Industrial and Commercial Bank of China Ltd (ICBC) and rival Bank of China reported forecast-beating profit gains as the country's big lenders feast on surging demand in a fast-growing economy.
Beijing has tightened liquidity to cool an economy growing by more than 11 percent, but the impact on the biggest banks has been limited because they benefit from rising interbank rates and have relatively low loan-to-deposit ratios. Also on Thursday, the two state-run banks revealed combined exposure of $10.9 billion to US subprime mortgage-backed debt and related holdings.
Shares in China's banks are some of the world's most expensive as investors buy them as a proxy for economic growth. "As long as China's economic growth is stable and fast, these big banks will continue to benefit," said Huang Yan, an asset manager at Guotai Fund Management, which manages 70 billion yuan (US $9.2 billion). ICBC, worth more than US $280 billion, last month overtook Citigroup as the world's biggest bank by market value.
Its Hong Kong shares trade at more than 23 times forecast earnings, and Bank of China trades at 19 times, compared with Citi's 10 times. The Shanghai-listed shares of ICBC and Bank of China trade at far richer premiums.
"I think share prices of big banks like ICBC and BOC are at reasonable levels nowadays as we can see their business performances are very strong," said Guotai's Huang Yan. ICBC posted a 62 percent jump in January-June profit to 41.04 billion yuan (US $5.4 billion), compared with 25.4 billion yuan a year ago - beating the average forecast of five analysts polled by Reuters.
Rival Bank of China, the country's top foreign exchange lender, saw second-quarter profits surge 87 percent to 17.84 billion yuan from 9.52 billion yuan a year earlier, topping a 15.2 billion yuan forecast of six analysts polled by Reuters. Bank of China said it held US $8.965 billion in US subprime mortgage-backed bonds and US $682 million in collateralised debt obligations (CDOs) at the end of June and had set aside provisions of 388 million yuan (US $51 million) and 758 million yuan, respectively, to account for potential losses.
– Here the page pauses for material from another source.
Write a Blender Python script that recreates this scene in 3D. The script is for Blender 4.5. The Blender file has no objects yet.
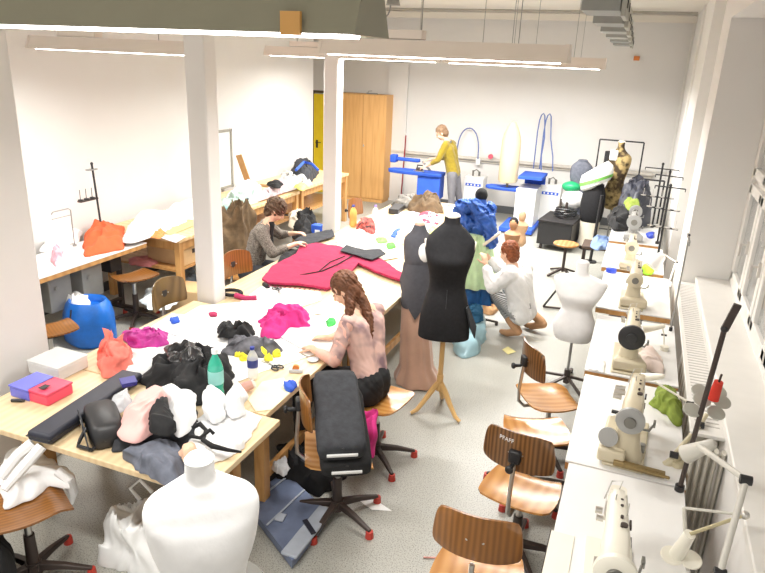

The subprime bonds account for 3.51 percent of its securities portfolio, while the CDOs account for 0.27 percent of the total. ICBC said it held US $1.23 billion in subprime mortgage-backed securities, accounting for 4.32 percent of its foreign exchange investment portfolio. The bank, in which Goldman Sachs, Allianz Group and American Express hold stakes, said it had incurred no loss on the portfolio.
ICBC's first-half net interest income from loans rose by a third to 102.2 billion yuan as Chinese firms borrowed heavily to fund expansion. Rising demand for its wealth management from increasingly prosperous customers drove up six-month net fee and commission income by nearly 90 percent.
Six-month net interest income at Bank of China, in which Royal Bank of Scotland owns nearly 4.5 percent, rose around 30 percent. Bank of China's BOC Hong Kong unit, Hong Kong's second-largest bank, topped forecasts with a 5.3 percent gain in first-half net profit to HK$7.47 billion.